[begin DATASET SECTION]
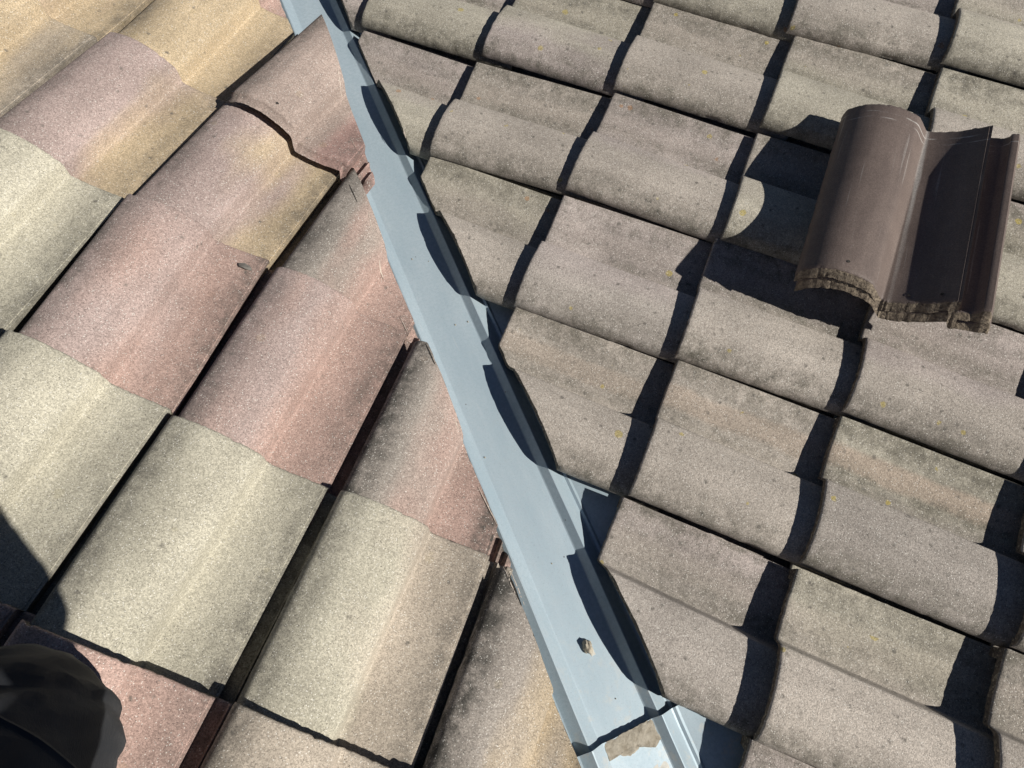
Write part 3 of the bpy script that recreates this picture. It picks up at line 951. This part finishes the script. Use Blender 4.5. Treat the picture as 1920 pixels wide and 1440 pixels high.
# flake of tile, mortar lump with its smear, grit
fl = on_tile(left_tiles, (0, 2), 0.0, 0.0) * 0
fk = left_tiles[(-1, 2)]
flake_p = None
tt = left_tiles[(-1, 2)]
flake_p = tt[1] @ snap(tt[1], -0.4790, -0.1880, 0.0030, None)
fo = lump("tile_chip", mat_simple("grey_chip", (0.10, 0.094, 0.085), (0.18, 0.168, 0.15), 150.0), flake_p, (0.0140, 0.0060, 0.0032), 2.0, None, ax_l, 2)
tag(fo, "small dark grey chip of tile lying on the joint between pink and gold tiles", "tile chip")

lc, ld = -0.0015 , -0.684
def flat_c(c, d):   # across measured from the valley axis -> from the flat's centre
    return c - (-0.1175 + 0.007 * (d + 0.84))
cl = flat_c(-0.121, -0.684)
smear = patch("lime_smear", M_LIME, [(cl - 0.006, -0.678), (cl + 0.006, -0.680), (cl + 0.010, -0.694), (cl + 0.010, -0.706), (cl + 0.002, -0.706), (cl - 0.004, -0.692)], 0.0002, 0.0006, sheet_long, 6.0)
mo = lump("mortar_lump", M_MORTAR, flash_pt(cl + 0.001, -0.688, 0.004), (0.0085, 0.013, 0.0095), 5.0)
tag(mo, "crumb of dry mortar stuck on the blue metal sheet near its lower end", "mortar lump")
rg = random.Random(5)
for k in range(7):
    c_, d_ = rg.uniform(-0.045, 0.045), rg.uniform(-0.80, 0.3)
    r_ = rg.uniform(0.0009, 0.0018)
    lump("grit", M_MORTAR, flash_pt(c_, d_, r_ * .6), (r_, r_ * 1.3, r_), k + 0.5, sheet_long, None, 1)
# lump of bedding mortar under the loose tiles and the timber wedge that props them
pr_p = right_pt(0.650, 0.300, 0.030)
po = lump("mortar_lump", M_MORTAR, right_pt(0.742, 0.222, 0.035), (0.010, 0.014, 0.012), 9.0, None, (Vector((1, 0, 0)), Vector((0, 1, 0)), Vector((0, 0, 1))))
tag(po, "pale chip of mortar in the shade just under the loose brown tiles", "mortar lump")

# ------------------------------------------------------------------ person kneeling at the lower left
def skin_mesh(name, verts, edges, radii, mats, sub=2, root=0):
    me = bpy.data.meshes.new(name + "_cage")
    me.from_pydata([Vector(v) for v in verts], edges, [])
    o = bpy.data.objects.new(name + "_cage", me)
    C.objects.link(o)
    md = o.modifiers.new("skin", 'SKIN')
    md.use_smooth_shade = True
    for k, d in enumerate(me.skin_vertices[0].data):
        r = radii[k]
        d.radius = (r, r) if not isinstance(r, tuple) else r
        d.use_root = (k == root)
    ss = o.modifiers.new("sub", 'SUBSURF'); ss.levels = sub; ss.render_levels = sub
    dg = bpy.context.evaluated_depsgraph_get()
    ev = o.evaluated_get(dg)
    out = bpy.data.meshes.new_from_object(ev)
    bpy.data.objects.remove(o, do_unlink=True)
    bpy.data.meshes.remove(me)
    out.name = name + "_mesh"
    out.materials.clear()
    for m in mats: out.materials.append(m)
    for pl in out.polygons:
        pl.use_smooth = True; pl.material_index = 0
    return out

PEL = (-0.08, -1.27, 0.80)
LHIP, LKNEE, LANK, LTOE = (-0.165, -1.24, 0.76), (-0.312, -0.868, 0.372), (-0.29, -1.29, 0.445), (-0.27, -1.345, 0.50)
RHIP, RKNEE, RANK, RTOE = (0.02, -1.26, 0.76), (0.14, -1.06, 0.415), (0.12, -1.46, 0.48), (0.12, -1.51, 0.53)
WAIST, CHEST, NECKB = (-0.07, -1.24, 0.95), (-0.05, -1.17, 1.12), (-0.03, -1.10, 1.29)
LSH, LELB, LWR = (-0.21, -1.12, 1.22), (-0.33, -1.22, 0.98), (-0.30, -1.12, 0.76)
RSH, RELB, RWR = (0.16, -1.06, 1.22), (0.235, -0.84, 1.03), (0.07, -0.69, 1.20)
HAND_R = (0.035, -0.640, 1.275)
HAND_L = (-0.265, -1.07, 0.685)
bv = [PEL, LHIP, LKNEE, LANK, LTOE, RHIP, RKNEE, RANK, RTOE, WAIST, CHEST, NECKB, (-0.025, -1.05, 1.37), (-0.02, -0.99, 1.44), (-0.02, -1.03, 1.52),
      LSH, LELB, LWR, RSH, RELB, RWR, (-0.02, -0.895, 1.455)]
be = [(0, 1), (1, 2), (2, 3), (3, 4), (0, 5), (5, 6), (6, 7), (7, 8), (0, 9), (9, 10), (10, 11), (11, 12), (12, 13), (13, 14), (11, 15), (15, 16), (16, 17), (11, 18), (18, 19), (19, 20), (13, 21)]
br = [0.10, 0.085, 0.055, 0.036, 0.035, 0.085, 0.055, 0.036, 0.035, 0.105, 0.12, 0.075, 0.052, 0.072, 0.088, 0.055, 0.040, 0.028, 0.055, 0.040, 0.028, 0.014]
def add_hand(wr_i, hand, along, side, palm):
    along, side, palm = Vector(along).normalized(), Vector(side).normalized(), Vector(palm).normalized()
    k0 = len(bv)
    bv.append(tuple(hand)); br.append(0.026); be.append((wr_i, k0))
    h = Vector(hand)
    for q, (sd, ln) in enumerate(((-0.028, 0.062), (-0.010, 0.072), (0.009, 0.068), (0.026, 0.054))):
        b0 = h + along * 0.038 + side * sd
        p1 = b0 + along * ln * 0.5 + palm * 0.010
        p2 = b0 + along * ln * 0.85 + palm * 0.028
        i0 = len(bv)
        bv.extend([tuple(b0), tuple(p1), tuple(p2)]); br.extend([0.0095, 0.0082, 0.0070])
        be.extend([(k0, i0), (i0, i0 + 1), (i0 + 1, i0 + 2)])
    t0 = h - side * 0.026 + along * 0.004 + palm * 0.008
    t1 = t0 - side * 0.020 + along * 0.026 + palm * 0.014
    i0 = len(bv)
    bv.extend([tuple(t0), tuple(t1)]); br.extend([0.0115, 0.0090])
    be.extend([(k0, i0), (i0, i0 + 1)])
add_hand(20, HAND_R, (-0.35, 0.45, 0.75), (0.9, 0.3, 0.2), (-0.3, 0.8, -0.3))
add_hand(17, HAND_L, (0.25, 0.35, -0.75), (-0.8, 0.5, -0.1), (0.5, -0.2, -0.6))
body_me = skin_mesh("person", bv, be, br, [M_SKIN], 2)
person = link(bpy.data.objects.new("person", body_me))
tag(person, "person kneeling on the sunny tiles, only a black trouser knee in view", "person")

def fold_displace(me, centre, amp, seed, axis):
    """cloth folds: ridges that wrap round the limb and bunch up at the bend"""
    ax = Vector(axis).normalized()
    e1 = ax.orthogonal().normalized(); e2 = ax.cross(e1)
    for v in me.vertices:
        p = v.co - Vector(centre)
        al = p.dot(ax)
        a1, a2 = p.dot(e1), p.dot(e2)
        warp = 0.05 * noise.noise((a1 * 6, a2 * 6, al * 6 + seed))
        n1 = noise.noise((a1 * 5 + seed, a2 * 5, (al + warp) * 22 + a1 * 9))
        n2 = noise.noise((a1 * 11, a2 * 11 + seed, (al + warp * 0.7) * 48 + a2 * 16))
        n3 = noise.noise((a1 * 24, a2 * 24 + seed, (al + warp * 0.4) * 70))
        r1 = math.exp(-(n1 * 3.4) ** 2)
        r2 = math.exp(-(n2 * 3.2) ** 2)
        v.co += v.normal * amp * (1.0 * r1 + 0.45 * r2 + 0.06 * n3 - 0.6)

def lerp(a, b2, t):
    return tuple(a[k] + (b2[k] - a[k]) * t for k in range(3))
tv = [lerp(PEL, WAIST, 0.55), PEL, LHIP, lerp(LHIP, LKNEE, .35), lerp(LHIP, LKNEE, .7), LKNEE, lerp(LKNEE, LANK, .25), lerp(LKNEE, LANK, .6), lerp(LKNEE, LANK, .97),
      RHIP, lerp(RHIP, RKNEE, .4), lerp(RHIP, RKNEE, .75), RKNEE, lerp(RKNEE, RANK, .3), lerp(RKNEE, RANK, .65), lerp(RKNEE, RANK, .97)]
te = [(0, 1), (1, 2), (2, 3), (3, 4), (4, 5), (5, 6), (6, 7), (7, 8), (1, 9), (9, 10), (10, 11), (11, 12), (12, 13), (13, 14), (14, 15)]
tr = [0.118, 0.122, 0.108, 0.108, 0.110, 0.119, 0.098, 0.078, 0.064, 0.105, 0.096, 0.088, 0.080, 0.074, 0.066, 0.058]
tro_me = skin_mesh("trousers", tv, te, tr, [M_TROUSER], 4, 1)
fold_displace(tro_me, LKNEE, 0.0110, 3.3, Vector(LKNEE) - Vector(LHIP))
trousers = link(bpy.data.objects.new("trousers", tro_me), person)

def seam_ring(name, me, co, no, mat, r, parent):
    bm = bmesh.new(); bm.from_mesh(me)
    res = bmesh.ops.bisect_plane(bm, geom=bm.verts[:] + bm.edges[:] + bm.faces[:], plane_co=co, plane_no=no)
    segs = [(e.verts[0].co.copy(), e.verts[1].co.copy()) for e in res['geom_cut'] if isinstance(e, bmesh.types.BMEdge)]
    nrm = {}
    bm.free()
    segs = [sg for sg in segs if (sg[0] - co).length < 0.17]
    # order into a polyline
    if not segs: return
    pts = [segs[0][0], segs[0][1]]; rest = segs[1:]
    assert len(rest) < 4000
    while rest:
        for i, (a, b2) in enumerate(rest):
            if (a - pts[-1]).length < 1e-5: pts.append(b2); rest.pop(i); break
            if (b2 - pts[-1]).length < 1e-5: pts.append(a); rest.pop(i); break
        else: break
    bm = bmesh.new()
    rings = []
    no = no.normalized()
    for k, p in enumerate(pts):
        out = (p - co); out -= no * out.dot(no); out.normalize()
        q = p + out * r * 0.2
        rings.append([bm.verts.new(q + no * x + out * y) for x, y in ((-r * 2.6, -r * .8), (-r * 1.6, r * .5), (-r * .5, r * .05), (r * .5, r * .05), (r * 1.6, r * .5), (r * 2.6, -r * .8))])
    for a, b2 in zip(rings, rings[1:]):
        for k in range(5):
            bm.faces.new((a[k], a[k + 1], b2[k + 1], b2[k]))
    bmesh.ops.recalc_face_normals(bm, faces=bm.faces[:])
    return link(bpy.data.objects.new(name, mesh_from_bm(bm, name + "_mesh", mat)), parent)

sd = (Vector(LKNEE) - Vector(LHIP)).normalized()
seam_ring("seam", tro_me, Vector(lerp(LHIP, LKNEE, 0.86)), (sd + Vector((0.35, 0.1, 0.15))).normalized(), M_TROUSER, 0.0026, trousers)

jv = [lerp(PEL, WAIST, 0.2), WAIST, CHEST, NECKB, LSH, lerp(LSH, LELB, .5), LELB, lerp(LELB, LWR, .5), lerp(LELB, LWR, .95),
      RSH, lerp(RSH, RELB, .5), RELB, lerp(RELB, RWR, .5), lerp(RELB, RWR, .95)]
je = [(0, 1), (1, 2), (2, 3), (3, 4), (4, 5), (5, 6), (6, 7), (7, 8), (3, 9), (9, 10), (10, 11), (11, 12), (12, 13)]
jr = [0.14, 0.138, 0.145, 0.085, 0.078, 0.066, 0.060, 0.052, 0.042, 0.078, 0.066, 0.060, 0.052, 0.042]
jac_me = skin_mesh("jacket", jv, je, jr, [M_JACKET], 3, 2)
fold_displace(jac_me, CHEST, 0.005, 9.1, (0, 0, 1))
link(bpy.data.objects.new("jacket", jac_me), person)
hair_me = skin_mesh("hair", [(-0.02, -1.075, 1.47), (-0.02, -1.06, 1.54), (-0.02, -1.0, 1.575)], [(0, 1), (1, 2)], [0.075, 0.078, 0.060], [M_HAIR], 3, 1)
link(bpy.data.objects.new("hair", hair_me), person)
for an, toe, kn in ((LANK, LTOE, LKNEE), (RANK, RTOE, RKNEE)):
    tip = Vector(toe) + Vector((0, 0.07, -0.085))
    bo = skin_mesh("boot", [lerp(an, kn, .22), an, lerp(an, toe, .9), tuple(tip)], [(0, 1), (1, 2), (1, 3)], [0.048, 0.050, 0.046, 0.042], [M_BOOT], 2, 1)
    link(bpy.data.objects.new("boot", bo), person)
[end DATASET SECTION]
SHORT EXERCISE: Every line from the start of the listing above through the line with "dark grey chip" should be repeated exactly; skip the pictures and add nothing else.

CORRECT RESULT:
Write part 3 of the bpy script that recreates this picture. It picks up at line 951. This part finishes the script. Use Blender 4.5. Treat the picture as 1920 pixels wide and 1440 pixels high.
# flake of tile, mortar lump with its smear, grit
fl = on_tile(left_tiles, (0, 2), 0.0, 0.0) * 0
fk = left_tiles[(-1, 2)]
flake_p = None
tt = left_tiles[(-1, 2)]
flake_p = tt[1] @ snap(tt[1], -0.4790, -0.1880, 0.0030, None)
fo = lump("tile_chip", mat_simple("grey_chip", (0.10, 0.094, 0.085), (0.18, 0.168, 0.15), 150.0), flake_p, (0.0140, 0.0060, 0.0032), 2.0, None, ax_l, 2)
tag(fo, "small dark grey chip of tile lying on the joint between pink and gold tiles", "tile chip")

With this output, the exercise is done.